Und kaum ist das vorbei, erdulden wir es, das ihr unsere weihnachtliche Meditations- und Besinnungszeit in eine flimmernde, bimmelnde Plastikramsch und Glühweihnachtsmarktorgie verwandelt, durchsetzt mit Weihnachtsfeiern genannten Fressmarathons und kriegsähnlichen Zuständen in allen Kaufhäusern, während mindestens 5 mal am Tag auf allen Sendern "Last Chrismas" läuft, eine Entwicklung die ihren traurigen Höhepunkt am Heiligen Abend erreicht, wenn ihr unterm Weihnachtsbaum den im Vergleich zum Vorjahr 6% höheren Stapel an nutzlosem Plastikschrottgeschenken aufbaut. Das an diesem unserem Fest der Menschwerdung des Herrn, das der Liebe, dem Frieden und der Hoffnung gewidmet ist, die Rate der häuslichen Gewalttaten und der Suizide ihren Jahreshöhepunkt erreicht muss ich nicht weiter kommentieren.
Zum Glück können wir den ganzen sentimentalen Quatsch ja nach 3 Tagen wieder abdekorieren, es wird ja allerhöchste Zeit wieder mal richtig zu feiern! Erst Silvester, und dann können wir endlich ernsthaft zur Fastnacht übergehen, mindesten sechs Wochenlang blöde Musik und Bildleserhumor, wenns geht bitte ohne jeden spirituellen Bezug.

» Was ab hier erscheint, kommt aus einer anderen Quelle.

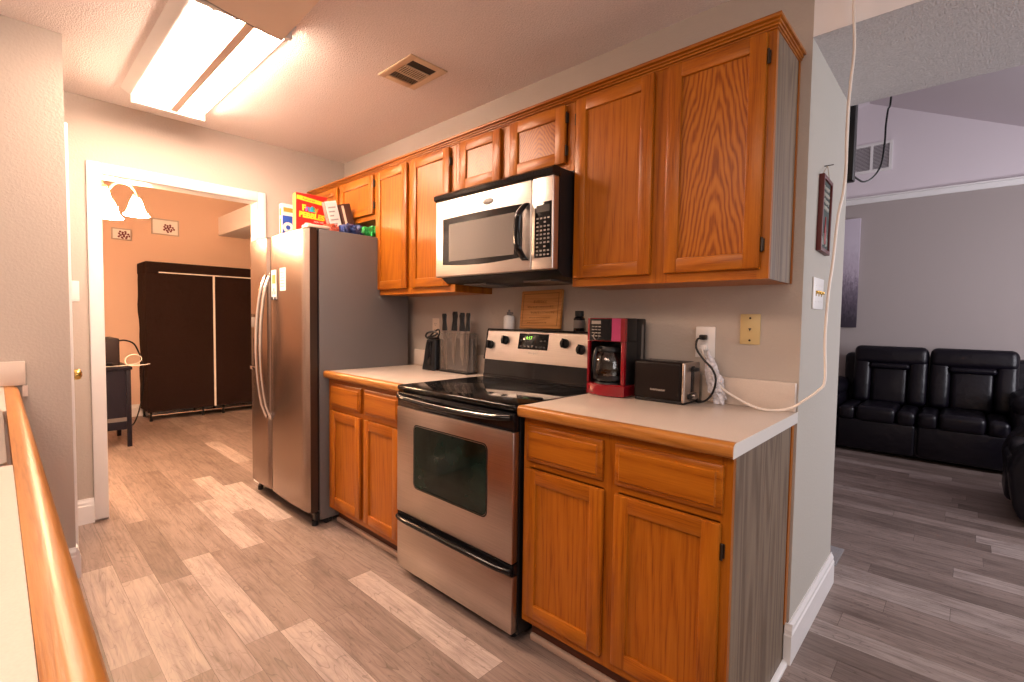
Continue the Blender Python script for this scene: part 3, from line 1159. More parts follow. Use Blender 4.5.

Und dementsprechend begeht man dann als nächstes die österliche Bußzeit, die sogenannte Fastenzeit, genauso inhaltsleer, statt um Bescheidenheit geht es um die schlanke Linie, mit der Brigitte- Diät als heiliger Schrift, und dann schließt sich der Kreis und wir sind wieder da wo wir angefangen haben, beim Karfreitag mit dem Tanzverbot. Das ist aber auch ein Biest, dieser Karfreitag, mit den ganzen Peitschen, Folterungen, Dornen und blutverschmierten Kreuzen... da kannst du nichts romantisches reinschmuggeln, da gibts kein Plüschtier dazu, darüber werden WHAM nie einen Song machen. Und einfach ignorieren lassen wir ihn euch auch nicht. Nix da. Karfreitag gehört zu Ostern, das ist unser höchstes Fest. Ohne das könnt ihr euch von allen anderen Kirchlichen Feiertagen gleich mit verabschieden- ohne Karfreitag sind sie alle wertlos.
Und deshalb ist und bleibt der Karfreitag dieser eine Tag Ruhe. Ohne rumgezappel, ohne Suff und ohne Kaspermucke. Die wahre Stille Nacht. Von jetzt an und in Ewigkeit, Amen.
Und das ist GUT!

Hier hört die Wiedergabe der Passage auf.